### DATASET CONTENT
-*-*-
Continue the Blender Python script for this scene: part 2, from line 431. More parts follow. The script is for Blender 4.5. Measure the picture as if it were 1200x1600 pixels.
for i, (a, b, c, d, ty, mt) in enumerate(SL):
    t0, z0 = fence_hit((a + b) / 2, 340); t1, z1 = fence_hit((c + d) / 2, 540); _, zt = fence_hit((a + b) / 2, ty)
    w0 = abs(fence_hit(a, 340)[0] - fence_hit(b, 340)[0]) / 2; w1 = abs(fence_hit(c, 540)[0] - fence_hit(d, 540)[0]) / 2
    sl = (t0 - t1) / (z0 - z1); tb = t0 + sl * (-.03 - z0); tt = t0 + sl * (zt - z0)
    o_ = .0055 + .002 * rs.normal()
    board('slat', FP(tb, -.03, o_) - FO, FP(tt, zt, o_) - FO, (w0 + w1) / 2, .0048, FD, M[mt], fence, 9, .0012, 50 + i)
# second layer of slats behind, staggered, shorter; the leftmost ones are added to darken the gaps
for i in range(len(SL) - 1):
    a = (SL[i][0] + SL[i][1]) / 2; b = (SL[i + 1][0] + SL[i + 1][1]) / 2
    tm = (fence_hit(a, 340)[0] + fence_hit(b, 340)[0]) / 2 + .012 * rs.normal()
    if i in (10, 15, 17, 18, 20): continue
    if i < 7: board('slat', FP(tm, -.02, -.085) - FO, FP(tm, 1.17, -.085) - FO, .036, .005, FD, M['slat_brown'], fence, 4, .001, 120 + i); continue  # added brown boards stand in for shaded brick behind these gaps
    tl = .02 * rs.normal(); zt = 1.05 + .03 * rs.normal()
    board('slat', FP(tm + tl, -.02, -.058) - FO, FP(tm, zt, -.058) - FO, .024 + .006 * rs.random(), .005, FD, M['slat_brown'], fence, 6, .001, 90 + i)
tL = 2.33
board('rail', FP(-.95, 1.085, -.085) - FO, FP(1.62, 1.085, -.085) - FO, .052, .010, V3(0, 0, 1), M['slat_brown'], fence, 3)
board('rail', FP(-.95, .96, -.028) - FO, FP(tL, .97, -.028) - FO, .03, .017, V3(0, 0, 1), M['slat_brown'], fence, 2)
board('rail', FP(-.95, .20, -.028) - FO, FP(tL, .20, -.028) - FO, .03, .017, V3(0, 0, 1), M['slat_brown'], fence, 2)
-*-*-
Repeat the material from above exactly, word for word.

Continue the Blender Python script for this scene: part 2, from line 431. More parts follow. The script is for Blender 4.5. Measure the picture as if it were 1200x1600 pixels.
for i, (a, b, c, d, ty, mt) in enumerate(SL):
    t0, z0 = fence_hit((a + b) / 2, 340); t1, z1 = fence_hit((c + d) / 2, 540); _, zt = fence_hit((a + b) / 2, ty)
    w0 = abs(fence_hit(a, 340)[0] - fence_hit(b, 340)[0]) / 2; w1 = abs(fence_hit(c, 540)[0] - fence_hit(d, 540)[0]) / 2
    sl = (t0 - t1) / (z0 - z1); tb = t0 + sl * (-.03 - z0); tt = t0 + sl * (zt - z0)
    o_ = .0055 + .002 * rs.normal()
    board('slat', FP(tb, -.03, o_) - FO, FP(tt, zt, o_) - FO, (w0 + w1) / 2, .0048, FD, M[mt], fence, 9, .0012, 50 + i)
# second layer of slats behind, staggered, shorter; the leftmost ones are added to darken the gaps
for i in range(len(SL) - 1):
    a = (SL[i][0] + SL[i][1]) / 2; b = (SL[i + 1][0] + SL[i + 1][1]) / 2
    tm = (fence_hit(a, 340)[0] + fence_hit(b, 340)[0]) / 2 + .012 * rs.normal()
    if i in (10, 15, 17, 18, 20): continue
    if i < 7: board('slat', FP(tm, -.02, -.085) - FO, FP(tm, 1.17, -.085) - FO, .036, .005, FD, M['slat_brown'], fence, 4, .001, 120 + i); continue  # added brown boards stand in for shaded brick behind these gaps
    tl = .02 * rs.normal(); zt = 1.05 + .03 * rs.normal()
    board('slat', FP(tm + tl, -.02, -.058) - FO, FP(tm, zt, -.058) - FO, .024 + .006 * rs.random(), .005, FD, M['slat_brown'], fence, 6, .001, 90 + i)
tL = 2.33
board('rail', FP(-.95, 1.085, -.085) - FO, FP(1.62, 1.085, -.085) - FO, .052, .010, V3(0, 0, 1), M['slat_brown'], fence, 3)
board('rail', FP(-.95, .96, -.028) - FO, FP(tL, .97, -.028) - FO, .03, .017, V3(0, 0, 1), M['slat_brown'], fence, 2)
board('rail', FP(-.95, .20, -.028) - FO, FP(tL, .20, -.028) - FO, .03, .017, V3(0, 0, 1), M['slat_brown'], fence, 2)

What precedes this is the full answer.